[begin Information shown]

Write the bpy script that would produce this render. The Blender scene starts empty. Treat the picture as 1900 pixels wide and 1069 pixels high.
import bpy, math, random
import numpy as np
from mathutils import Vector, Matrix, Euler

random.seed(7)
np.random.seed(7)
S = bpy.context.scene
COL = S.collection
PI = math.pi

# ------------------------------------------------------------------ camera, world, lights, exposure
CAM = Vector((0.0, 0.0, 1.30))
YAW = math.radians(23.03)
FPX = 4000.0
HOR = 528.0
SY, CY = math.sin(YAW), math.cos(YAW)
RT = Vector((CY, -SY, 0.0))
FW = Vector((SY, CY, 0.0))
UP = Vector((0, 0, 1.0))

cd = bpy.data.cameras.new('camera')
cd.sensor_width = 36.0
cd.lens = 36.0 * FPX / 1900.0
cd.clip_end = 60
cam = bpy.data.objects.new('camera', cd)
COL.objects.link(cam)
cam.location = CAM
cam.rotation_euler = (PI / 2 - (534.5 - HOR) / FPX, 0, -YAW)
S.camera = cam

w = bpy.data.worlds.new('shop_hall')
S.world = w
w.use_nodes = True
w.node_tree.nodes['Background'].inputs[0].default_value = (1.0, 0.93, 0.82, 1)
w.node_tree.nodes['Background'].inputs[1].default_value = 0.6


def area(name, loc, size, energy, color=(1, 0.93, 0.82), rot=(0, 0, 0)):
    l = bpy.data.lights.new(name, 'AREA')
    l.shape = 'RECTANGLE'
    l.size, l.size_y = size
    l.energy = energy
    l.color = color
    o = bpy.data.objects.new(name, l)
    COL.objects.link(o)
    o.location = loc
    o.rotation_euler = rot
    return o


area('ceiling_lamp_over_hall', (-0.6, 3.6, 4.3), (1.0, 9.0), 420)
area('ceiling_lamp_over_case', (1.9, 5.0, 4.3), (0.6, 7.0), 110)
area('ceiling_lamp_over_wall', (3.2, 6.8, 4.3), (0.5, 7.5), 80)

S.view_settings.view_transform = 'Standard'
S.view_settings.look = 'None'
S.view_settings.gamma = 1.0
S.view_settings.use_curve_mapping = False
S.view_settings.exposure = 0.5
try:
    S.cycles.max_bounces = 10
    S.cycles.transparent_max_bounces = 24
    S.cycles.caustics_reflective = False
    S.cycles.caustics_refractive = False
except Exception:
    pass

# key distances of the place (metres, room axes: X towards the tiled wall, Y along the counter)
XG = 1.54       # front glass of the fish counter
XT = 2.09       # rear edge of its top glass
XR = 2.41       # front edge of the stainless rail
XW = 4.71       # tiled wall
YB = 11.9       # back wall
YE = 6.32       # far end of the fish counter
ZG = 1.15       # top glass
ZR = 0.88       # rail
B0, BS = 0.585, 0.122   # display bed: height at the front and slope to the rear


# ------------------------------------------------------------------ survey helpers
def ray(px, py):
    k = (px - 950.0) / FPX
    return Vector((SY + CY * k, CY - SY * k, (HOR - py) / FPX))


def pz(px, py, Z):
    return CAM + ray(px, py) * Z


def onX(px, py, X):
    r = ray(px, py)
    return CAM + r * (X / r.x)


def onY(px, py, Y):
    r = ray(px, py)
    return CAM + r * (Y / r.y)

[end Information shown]

● **The problem**
Print, please, the lines above from the very first through the one that holds "UP = Vector((0, 0, 1.0))", both included, word for word and with nothing else.

● **Solution for this exercise**
Write the bpy script that would produce this render. The Blender scene starts empty. Treat the picture as 1900 pixels wide and 1069 pixels high.
import bpy, math, random
import numpy as np
from mathutils import Vector, Matrix, Euler

random.seed(7)
np.random.seed(7)
S = bpy.context.scene
COL = S.collection
PI = math.pi

# ------------------------------------------------------------------ camera, world, lights, exposure
CAM = Vector((0.0, 0.0, 1.30))
YAW = math.radians(23.03)
FPX = 4000.0
HOR = 528.0
SY, CY = math.sin(YAW), math.cos(YAW)
RT = Vector((CY, -SY, 0.0))
FW = Vector((SY, CY, 0.0))
UP = Vector((0, 0, 1.0))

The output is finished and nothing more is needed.